Task statement
What do the lines from the top of the data through the line with "o = b.n('ShaderNodeOutputWorld');" say? Quote them exactly and include both ends.
════
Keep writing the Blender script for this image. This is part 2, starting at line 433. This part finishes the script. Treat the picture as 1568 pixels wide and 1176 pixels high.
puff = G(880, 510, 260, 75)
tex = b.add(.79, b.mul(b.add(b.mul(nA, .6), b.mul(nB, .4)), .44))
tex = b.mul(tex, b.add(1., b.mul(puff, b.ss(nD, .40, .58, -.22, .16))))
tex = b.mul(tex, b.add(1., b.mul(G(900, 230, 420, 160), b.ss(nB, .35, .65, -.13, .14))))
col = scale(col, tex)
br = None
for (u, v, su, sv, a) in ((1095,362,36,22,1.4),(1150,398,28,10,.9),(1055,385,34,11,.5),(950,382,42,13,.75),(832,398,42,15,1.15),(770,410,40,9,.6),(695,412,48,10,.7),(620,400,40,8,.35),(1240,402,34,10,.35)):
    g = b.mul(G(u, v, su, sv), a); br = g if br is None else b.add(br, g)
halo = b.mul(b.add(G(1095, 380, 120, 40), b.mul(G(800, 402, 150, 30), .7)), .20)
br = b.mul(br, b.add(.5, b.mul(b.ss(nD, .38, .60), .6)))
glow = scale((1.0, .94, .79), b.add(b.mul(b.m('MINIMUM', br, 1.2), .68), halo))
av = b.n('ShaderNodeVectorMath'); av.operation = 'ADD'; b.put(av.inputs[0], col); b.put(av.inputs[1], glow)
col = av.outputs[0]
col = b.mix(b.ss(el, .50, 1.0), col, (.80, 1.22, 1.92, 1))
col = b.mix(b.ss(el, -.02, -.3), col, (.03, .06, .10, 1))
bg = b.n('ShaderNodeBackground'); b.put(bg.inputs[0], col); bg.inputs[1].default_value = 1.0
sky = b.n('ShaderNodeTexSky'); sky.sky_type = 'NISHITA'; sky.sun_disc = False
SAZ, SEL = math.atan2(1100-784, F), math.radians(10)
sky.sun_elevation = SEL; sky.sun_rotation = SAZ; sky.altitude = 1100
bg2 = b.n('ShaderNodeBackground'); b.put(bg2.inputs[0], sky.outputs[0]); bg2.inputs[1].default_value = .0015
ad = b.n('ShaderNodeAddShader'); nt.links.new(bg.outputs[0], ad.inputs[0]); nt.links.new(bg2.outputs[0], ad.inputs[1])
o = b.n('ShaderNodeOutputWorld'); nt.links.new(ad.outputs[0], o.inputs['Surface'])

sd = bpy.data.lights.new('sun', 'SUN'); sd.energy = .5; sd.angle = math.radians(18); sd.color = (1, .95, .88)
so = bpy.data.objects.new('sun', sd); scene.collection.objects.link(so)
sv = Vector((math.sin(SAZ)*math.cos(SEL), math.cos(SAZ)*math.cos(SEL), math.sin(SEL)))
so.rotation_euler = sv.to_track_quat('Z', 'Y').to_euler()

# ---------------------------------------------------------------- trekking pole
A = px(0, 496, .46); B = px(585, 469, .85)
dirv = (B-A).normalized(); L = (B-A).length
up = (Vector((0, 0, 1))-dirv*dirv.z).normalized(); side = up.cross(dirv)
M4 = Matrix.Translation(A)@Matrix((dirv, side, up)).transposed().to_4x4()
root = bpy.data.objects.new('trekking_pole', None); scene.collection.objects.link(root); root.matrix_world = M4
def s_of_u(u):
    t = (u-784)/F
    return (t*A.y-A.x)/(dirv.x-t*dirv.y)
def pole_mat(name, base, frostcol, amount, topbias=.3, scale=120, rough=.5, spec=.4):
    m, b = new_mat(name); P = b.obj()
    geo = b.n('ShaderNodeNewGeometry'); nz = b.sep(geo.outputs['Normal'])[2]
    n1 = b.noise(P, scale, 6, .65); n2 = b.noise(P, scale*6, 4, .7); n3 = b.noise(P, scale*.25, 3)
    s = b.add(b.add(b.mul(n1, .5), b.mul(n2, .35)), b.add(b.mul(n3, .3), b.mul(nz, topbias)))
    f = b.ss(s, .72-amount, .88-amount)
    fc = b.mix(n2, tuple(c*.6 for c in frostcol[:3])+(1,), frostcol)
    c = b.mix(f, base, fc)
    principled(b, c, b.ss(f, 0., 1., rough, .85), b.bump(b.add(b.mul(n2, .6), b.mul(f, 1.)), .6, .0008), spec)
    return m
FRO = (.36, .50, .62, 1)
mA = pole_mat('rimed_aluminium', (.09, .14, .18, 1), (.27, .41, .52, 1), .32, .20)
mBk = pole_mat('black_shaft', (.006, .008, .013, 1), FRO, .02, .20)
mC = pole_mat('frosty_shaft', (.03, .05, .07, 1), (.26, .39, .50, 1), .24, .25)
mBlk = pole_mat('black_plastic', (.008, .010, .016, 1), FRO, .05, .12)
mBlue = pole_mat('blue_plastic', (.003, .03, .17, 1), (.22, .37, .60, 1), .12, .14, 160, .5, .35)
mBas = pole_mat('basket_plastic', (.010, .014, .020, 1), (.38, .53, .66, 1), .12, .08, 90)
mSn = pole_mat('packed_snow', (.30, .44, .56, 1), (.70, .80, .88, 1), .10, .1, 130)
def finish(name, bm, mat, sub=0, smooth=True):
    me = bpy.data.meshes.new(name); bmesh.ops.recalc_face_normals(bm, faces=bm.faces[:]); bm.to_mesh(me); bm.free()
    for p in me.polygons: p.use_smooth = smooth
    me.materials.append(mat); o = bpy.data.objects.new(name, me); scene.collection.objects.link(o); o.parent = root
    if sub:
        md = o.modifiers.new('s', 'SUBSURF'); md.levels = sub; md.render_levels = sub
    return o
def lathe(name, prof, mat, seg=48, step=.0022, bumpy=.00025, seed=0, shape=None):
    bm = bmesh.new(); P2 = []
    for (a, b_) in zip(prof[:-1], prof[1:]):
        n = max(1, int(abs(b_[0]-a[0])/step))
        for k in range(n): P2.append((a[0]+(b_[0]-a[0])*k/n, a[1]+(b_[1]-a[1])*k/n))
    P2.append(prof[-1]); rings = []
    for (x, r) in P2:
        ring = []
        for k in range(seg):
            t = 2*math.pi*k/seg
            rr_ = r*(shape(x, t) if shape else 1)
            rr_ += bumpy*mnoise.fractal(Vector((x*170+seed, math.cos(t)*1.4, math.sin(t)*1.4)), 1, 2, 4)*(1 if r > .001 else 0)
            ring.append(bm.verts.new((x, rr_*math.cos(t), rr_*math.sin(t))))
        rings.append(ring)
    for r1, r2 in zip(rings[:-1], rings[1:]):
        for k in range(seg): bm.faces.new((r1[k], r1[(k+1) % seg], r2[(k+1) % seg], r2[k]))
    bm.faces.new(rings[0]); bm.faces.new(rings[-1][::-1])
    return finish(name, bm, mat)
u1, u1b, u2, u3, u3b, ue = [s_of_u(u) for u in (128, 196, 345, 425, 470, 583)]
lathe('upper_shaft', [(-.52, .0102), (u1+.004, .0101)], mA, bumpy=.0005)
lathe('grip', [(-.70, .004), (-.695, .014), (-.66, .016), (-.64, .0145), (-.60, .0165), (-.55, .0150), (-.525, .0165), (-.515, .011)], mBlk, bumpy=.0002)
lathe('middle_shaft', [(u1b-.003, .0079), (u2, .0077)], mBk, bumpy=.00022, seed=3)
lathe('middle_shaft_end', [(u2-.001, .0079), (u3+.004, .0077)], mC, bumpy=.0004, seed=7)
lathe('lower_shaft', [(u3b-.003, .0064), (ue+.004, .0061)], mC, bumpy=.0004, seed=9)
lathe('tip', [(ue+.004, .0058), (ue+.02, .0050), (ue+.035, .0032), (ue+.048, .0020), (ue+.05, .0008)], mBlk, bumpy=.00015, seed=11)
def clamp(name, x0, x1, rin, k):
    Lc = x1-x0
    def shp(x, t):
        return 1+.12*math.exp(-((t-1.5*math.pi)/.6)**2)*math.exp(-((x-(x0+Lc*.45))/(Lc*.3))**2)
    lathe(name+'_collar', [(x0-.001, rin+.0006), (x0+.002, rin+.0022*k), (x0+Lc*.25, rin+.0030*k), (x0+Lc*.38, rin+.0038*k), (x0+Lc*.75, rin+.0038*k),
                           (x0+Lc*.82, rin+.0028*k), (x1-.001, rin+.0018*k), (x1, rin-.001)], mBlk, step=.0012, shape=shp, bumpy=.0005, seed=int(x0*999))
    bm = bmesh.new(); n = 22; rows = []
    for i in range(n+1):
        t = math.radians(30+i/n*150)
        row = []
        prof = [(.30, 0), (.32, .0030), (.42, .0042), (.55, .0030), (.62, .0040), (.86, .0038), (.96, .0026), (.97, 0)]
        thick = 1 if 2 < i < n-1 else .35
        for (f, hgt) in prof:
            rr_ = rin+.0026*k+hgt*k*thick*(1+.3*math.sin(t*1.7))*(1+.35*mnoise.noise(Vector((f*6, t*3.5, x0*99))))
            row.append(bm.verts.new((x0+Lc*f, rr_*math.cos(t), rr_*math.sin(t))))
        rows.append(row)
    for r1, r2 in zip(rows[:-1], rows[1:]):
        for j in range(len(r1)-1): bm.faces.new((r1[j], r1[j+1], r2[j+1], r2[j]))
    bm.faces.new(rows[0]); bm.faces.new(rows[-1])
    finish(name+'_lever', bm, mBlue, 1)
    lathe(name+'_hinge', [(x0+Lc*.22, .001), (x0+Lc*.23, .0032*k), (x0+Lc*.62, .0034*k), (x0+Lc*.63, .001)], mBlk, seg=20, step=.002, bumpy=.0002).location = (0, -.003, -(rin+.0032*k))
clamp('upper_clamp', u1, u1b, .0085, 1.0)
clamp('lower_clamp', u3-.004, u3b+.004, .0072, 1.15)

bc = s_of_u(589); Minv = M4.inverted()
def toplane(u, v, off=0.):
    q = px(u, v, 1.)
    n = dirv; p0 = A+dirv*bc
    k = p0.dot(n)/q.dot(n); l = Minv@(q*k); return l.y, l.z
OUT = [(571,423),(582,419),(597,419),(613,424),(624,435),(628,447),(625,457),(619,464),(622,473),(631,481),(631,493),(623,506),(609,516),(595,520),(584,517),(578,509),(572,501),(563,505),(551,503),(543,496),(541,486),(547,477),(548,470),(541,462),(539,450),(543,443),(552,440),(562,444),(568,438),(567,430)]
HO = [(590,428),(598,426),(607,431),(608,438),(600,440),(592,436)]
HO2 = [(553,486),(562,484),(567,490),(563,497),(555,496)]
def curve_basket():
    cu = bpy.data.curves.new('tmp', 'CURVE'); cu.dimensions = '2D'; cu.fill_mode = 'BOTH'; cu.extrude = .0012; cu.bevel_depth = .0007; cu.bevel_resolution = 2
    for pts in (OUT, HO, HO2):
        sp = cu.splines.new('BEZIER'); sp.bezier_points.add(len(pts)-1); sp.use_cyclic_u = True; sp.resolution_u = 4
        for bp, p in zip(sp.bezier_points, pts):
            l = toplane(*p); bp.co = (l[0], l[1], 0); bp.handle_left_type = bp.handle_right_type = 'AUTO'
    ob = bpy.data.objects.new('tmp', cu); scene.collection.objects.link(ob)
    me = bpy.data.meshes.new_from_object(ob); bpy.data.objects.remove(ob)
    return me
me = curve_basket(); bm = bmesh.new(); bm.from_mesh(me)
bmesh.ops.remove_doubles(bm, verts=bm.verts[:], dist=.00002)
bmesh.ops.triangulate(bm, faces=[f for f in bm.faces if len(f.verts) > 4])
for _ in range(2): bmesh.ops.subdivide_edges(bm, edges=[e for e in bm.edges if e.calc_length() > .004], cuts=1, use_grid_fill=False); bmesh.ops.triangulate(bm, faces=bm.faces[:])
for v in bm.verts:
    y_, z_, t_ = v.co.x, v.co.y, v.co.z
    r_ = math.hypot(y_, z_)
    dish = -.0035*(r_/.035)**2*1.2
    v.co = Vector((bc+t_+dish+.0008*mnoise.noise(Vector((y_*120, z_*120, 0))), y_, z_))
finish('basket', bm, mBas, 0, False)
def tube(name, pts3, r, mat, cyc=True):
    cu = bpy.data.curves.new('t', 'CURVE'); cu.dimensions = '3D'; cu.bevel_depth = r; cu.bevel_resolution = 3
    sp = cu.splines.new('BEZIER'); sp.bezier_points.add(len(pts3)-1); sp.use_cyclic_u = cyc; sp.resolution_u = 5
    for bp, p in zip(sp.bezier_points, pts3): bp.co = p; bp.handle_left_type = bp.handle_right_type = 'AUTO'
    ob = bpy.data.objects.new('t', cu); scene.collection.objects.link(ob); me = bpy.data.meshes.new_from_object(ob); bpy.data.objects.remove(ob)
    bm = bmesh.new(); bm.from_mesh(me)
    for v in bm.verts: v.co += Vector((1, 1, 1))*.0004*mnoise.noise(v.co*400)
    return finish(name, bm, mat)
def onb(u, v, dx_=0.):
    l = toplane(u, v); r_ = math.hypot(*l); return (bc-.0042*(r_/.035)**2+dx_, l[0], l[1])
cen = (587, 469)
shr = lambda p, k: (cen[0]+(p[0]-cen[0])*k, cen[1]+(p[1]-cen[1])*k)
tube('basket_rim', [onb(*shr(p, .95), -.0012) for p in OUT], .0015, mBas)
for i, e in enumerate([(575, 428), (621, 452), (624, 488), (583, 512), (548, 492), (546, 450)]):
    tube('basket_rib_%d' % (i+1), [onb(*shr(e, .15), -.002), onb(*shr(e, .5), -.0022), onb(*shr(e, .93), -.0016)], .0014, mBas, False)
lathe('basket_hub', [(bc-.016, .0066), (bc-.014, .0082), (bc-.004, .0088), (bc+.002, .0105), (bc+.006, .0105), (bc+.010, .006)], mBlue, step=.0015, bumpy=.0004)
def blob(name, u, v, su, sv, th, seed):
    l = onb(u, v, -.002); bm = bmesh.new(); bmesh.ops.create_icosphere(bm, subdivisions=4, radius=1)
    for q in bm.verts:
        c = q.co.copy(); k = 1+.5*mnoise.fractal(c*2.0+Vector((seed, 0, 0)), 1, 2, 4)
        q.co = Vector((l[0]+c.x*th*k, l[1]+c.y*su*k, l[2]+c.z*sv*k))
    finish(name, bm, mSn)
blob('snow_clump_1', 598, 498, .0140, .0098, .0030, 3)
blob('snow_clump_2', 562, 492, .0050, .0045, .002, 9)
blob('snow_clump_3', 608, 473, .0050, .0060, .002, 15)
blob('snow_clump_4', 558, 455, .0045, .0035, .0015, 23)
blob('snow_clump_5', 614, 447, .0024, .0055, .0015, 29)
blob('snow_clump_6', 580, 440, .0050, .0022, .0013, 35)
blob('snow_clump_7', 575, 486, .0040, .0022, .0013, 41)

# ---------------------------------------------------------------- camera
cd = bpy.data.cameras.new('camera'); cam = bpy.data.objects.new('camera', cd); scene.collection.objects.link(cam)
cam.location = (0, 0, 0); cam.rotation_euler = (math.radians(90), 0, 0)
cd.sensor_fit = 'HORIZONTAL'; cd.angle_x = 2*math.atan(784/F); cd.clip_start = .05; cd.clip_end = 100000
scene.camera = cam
════
Result of the exercise
Keep writing the Blender script for this image. This is part 2, starting at line 433. This part finishes the script. Treat the picture as 1568 pixels wide and 1176 pixels high.
puff = G(880, 510, 260, 75)
tex = b.add(.79, b.mul(b.add(b.mul(nA, .6), b.mul(nB, .4)), .44))
tex = b.mul(tex, b.add(1., b.mul(puff, b.ss(nD, .40, .58, -.22, .16))))
tex = b.mul(tex, b.add(1., b.mul(G(900, 230, 420, 160), b.ss(nB, .35, .65, -.13, .14))))
col = scale(col, tex)
br = None
for (u, v, su, sv, a) in ((1095,362,36,22,1.4),(1150,398,28,10,.9),(1055,385,34,11,.5),(950,382,42,13,.75),(832,398,42,15,1.15),(770,410,40,9,.6),(695,412,48,10,.7),(620,400,40,8,.35),(1240,402,34,10,.35)):
    g = b.mul(G(u, v, su, sv), a); br = g if br is None else b.add(br, g)
halo = b.mul(b.add(G(1095, 380, 120, 40), b.mul(G(800, 402, 150, 30), .7)), .20)
br = b.mul(br, b.add(.5, b.mul(b.ss(nD, .38, .60), .6)))
glow = scale((1.0, .94, .79), b.add(b.mul(b.m('MINIMUM', br, 1.2), .68), halo))
av = b.n('ShaderNodeVectorMath'); av.operation = 'ADD'; b.put(av.inputs[0], col); b.put(av.inputs[1], glow)
col = av.outputs[0]
col = b.mix(b.ss(el, .50, 1.0), col, (.80, 1.22, 1.92, 1))
col = b.mix(b.ss(el, -.02, -.3), col, (.03, .06, .10, 1))
bg = b.n('ShaderNodeBackground'); b.put(bg.inputs[0], col); bg.inputs[1].default_value = 1.0
sky = b.n('ShaderNodeTexSky'); sky.sky_type = 'NISHITA'; sky.sun_disc = False
SAZ, SEL = math.atan2(1100-784, F), math.radians(10)
sky.sun_elevation = SEL; sky.sun_rotation = SAZ; sky.altitude = 1100
bg2 = b.n('ShaderNodeBackground'); b.put(bg2.inputs[0], sky.outputs[0]); bg2.inputs[1].default_value = .0015
ad = b.n('ShaderNodeAddShader'); nt.links.new(bg.outputs[0], ad.inputs[0]); nt.links.new(bg2.outputs[0], ad.inputs[1])
o = b.n('ShaderNodeOutputWorld'); nt.links.new(ad.outputs[0], o.inputs['Surface'])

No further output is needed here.